(Objective) The lines beneath this instruction, from the first through the one containing "COL = SC.collection", must be transcribed exactly; no other line belongs in the output.

:: Data ::

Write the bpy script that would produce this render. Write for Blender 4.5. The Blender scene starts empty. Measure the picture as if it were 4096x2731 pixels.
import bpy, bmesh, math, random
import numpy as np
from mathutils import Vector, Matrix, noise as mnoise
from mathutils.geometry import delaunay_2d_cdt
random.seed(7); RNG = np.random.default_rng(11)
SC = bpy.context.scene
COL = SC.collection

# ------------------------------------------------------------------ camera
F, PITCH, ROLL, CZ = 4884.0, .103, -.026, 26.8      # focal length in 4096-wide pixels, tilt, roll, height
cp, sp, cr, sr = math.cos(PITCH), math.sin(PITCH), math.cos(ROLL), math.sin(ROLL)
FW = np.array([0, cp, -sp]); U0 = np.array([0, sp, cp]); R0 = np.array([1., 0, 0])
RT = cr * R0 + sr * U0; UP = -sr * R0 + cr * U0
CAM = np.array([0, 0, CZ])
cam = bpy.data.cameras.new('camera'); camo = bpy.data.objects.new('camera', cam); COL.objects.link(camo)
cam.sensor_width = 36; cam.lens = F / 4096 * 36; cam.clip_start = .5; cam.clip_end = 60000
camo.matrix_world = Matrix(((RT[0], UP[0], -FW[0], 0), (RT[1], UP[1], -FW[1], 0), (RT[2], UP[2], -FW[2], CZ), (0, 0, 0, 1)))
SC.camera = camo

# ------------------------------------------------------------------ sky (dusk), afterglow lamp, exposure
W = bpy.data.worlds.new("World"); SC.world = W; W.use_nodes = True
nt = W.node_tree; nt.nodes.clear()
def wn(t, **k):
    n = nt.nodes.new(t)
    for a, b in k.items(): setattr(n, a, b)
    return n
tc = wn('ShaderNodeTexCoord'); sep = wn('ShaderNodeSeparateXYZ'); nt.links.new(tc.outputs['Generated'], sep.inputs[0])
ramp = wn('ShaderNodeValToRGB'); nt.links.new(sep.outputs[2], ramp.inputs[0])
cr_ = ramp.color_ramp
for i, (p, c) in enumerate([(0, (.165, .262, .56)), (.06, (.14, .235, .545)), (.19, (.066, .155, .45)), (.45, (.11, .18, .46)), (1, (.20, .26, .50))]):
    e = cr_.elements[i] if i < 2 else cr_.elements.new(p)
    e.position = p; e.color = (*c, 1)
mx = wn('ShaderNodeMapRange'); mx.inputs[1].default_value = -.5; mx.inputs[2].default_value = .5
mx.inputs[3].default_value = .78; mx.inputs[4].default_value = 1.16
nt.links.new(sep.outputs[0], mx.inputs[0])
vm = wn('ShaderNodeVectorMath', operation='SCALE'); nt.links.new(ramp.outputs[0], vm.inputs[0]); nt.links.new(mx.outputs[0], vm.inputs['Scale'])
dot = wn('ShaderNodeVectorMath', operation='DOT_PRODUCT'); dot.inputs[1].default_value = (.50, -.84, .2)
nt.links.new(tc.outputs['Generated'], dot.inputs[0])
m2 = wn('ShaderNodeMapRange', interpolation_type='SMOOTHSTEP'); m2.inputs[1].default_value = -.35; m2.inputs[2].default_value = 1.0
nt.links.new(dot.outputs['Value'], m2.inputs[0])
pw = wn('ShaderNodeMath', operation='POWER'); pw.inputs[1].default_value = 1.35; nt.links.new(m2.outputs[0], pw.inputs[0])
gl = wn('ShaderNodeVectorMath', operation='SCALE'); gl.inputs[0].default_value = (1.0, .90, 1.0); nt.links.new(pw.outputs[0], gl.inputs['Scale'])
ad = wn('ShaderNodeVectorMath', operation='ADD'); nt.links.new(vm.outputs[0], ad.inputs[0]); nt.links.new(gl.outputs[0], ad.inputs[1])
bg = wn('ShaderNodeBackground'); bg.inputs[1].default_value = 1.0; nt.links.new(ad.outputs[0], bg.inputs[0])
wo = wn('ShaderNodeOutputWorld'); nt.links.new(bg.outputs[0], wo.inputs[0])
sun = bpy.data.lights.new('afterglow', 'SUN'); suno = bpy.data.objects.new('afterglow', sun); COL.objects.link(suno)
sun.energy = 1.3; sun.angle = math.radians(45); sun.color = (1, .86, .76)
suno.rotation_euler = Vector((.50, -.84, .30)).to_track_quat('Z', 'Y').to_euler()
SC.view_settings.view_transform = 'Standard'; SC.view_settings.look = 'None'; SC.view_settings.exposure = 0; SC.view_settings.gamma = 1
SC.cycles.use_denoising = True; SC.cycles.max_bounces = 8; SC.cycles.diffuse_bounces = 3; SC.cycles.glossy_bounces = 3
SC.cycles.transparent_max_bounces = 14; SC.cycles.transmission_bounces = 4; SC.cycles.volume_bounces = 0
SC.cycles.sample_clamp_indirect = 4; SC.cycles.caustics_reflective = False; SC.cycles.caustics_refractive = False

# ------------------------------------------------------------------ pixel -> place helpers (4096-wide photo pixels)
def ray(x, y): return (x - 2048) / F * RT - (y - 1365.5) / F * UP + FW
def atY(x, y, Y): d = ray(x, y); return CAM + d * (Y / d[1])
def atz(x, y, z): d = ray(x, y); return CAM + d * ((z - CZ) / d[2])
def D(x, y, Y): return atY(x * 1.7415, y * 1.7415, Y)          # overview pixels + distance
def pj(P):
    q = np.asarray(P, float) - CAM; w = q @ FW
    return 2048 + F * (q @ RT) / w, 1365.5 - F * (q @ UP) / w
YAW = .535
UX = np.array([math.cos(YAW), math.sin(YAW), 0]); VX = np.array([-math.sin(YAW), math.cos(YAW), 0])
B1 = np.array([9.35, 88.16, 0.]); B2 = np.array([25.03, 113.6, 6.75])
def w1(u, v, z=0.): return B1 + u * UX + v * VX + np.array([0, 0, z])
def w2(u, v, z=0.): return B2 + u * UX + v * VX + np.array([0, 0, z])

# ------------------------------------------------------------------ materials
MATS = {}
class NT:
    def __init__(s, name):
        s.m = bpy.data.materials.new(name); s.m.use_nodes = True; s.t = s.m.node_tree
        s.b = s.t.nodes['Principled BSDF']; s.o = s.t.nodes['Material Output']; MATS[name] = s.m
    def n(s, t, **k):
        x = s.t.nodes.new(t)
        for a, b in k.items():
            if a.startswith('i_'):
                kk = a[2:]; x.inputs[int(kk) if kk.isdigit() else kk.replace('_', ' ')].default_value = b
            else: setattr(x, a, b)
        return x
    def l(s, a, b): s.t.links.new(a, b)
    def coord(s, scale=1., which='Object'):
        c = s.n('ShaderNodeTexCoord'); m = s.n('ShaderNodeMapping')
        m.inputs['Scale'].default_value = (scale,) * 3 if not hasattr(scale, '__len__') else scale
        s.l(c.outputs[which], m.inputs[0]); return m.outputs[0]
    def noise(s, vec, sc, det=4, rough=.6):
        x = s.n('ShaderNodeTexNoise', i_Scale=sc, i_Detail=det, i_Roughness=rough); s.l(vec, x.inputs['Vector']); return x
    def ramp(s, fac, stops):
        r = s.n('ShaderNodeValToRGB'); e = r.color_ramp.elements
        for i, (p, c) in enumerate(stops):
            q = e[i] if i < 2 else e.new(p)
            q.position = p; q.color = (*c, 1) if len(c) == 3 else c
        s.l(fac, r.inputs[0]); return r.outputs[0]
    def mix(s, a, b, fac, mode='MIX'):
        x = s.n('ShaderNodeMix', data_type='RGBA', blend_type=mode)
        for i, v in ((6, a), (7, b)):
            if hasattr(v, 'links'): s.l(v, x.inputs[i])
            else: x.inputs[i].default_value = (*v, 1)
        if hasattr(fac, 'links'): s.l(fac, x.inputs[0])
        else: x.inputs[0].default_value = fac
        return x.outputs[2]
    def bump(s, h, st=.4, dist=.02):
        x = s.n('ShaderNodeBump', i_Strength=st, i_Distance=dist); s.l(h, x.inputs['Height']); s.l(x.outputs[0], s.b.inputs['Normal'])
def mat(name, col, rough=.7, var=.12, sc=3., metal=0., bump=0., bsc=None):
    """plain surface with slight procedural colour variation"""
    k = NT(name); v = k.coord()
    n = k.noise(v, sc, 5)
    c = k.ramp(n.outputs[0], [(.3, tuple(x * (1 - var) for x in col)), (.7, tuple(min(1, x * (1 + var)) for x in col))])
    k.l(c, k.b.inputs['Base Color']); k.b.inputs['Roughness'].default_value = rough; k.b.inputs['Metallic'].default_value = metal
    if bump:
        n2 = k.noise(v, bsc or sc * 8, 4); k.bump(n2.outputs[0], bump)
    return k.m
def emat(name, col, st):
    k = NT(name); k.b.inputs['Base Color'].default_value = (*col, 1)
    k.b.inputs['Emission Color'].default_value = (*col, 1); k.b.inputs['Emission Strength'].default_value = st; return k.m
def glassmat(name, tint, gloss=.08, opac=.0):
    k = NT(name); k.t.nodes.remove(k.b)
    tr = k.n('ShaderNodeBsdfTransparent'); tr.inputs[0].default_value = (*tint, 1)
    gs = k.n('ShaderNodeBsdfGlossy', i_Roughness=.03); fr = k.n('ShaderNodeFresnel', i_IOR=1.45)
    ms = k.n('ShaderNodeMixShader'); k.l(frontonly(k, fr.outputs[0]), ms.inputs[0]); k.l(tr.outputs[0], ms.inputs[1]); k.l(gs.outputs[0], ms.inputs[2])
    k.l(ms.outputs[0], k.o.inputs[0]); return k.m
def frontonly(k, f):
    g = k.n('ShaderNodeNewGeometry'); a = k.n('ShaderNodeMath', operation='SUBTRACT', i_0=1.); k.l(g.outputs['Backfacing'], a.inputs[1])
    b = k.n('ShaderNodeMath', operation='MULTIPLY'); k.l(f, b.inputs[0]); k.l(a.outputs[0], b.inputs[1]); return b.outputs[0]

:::

(Solution to this problem)
Write the bpy script that would produce this render. Write for Blender 4.5. The Blender scene starts empty. Measure the picture as if it were 4096x2731 pixels.
import bpy, bmesh, math, random
import numpy as np
from mathutils import Vector, Matrix, noise as mnoise
from mathutils.geometry import delaunay_2d_cdt
random.seed(7); RNG = np.random.default_rng(11)
SC = bpy.context.scene
COL = SC.collection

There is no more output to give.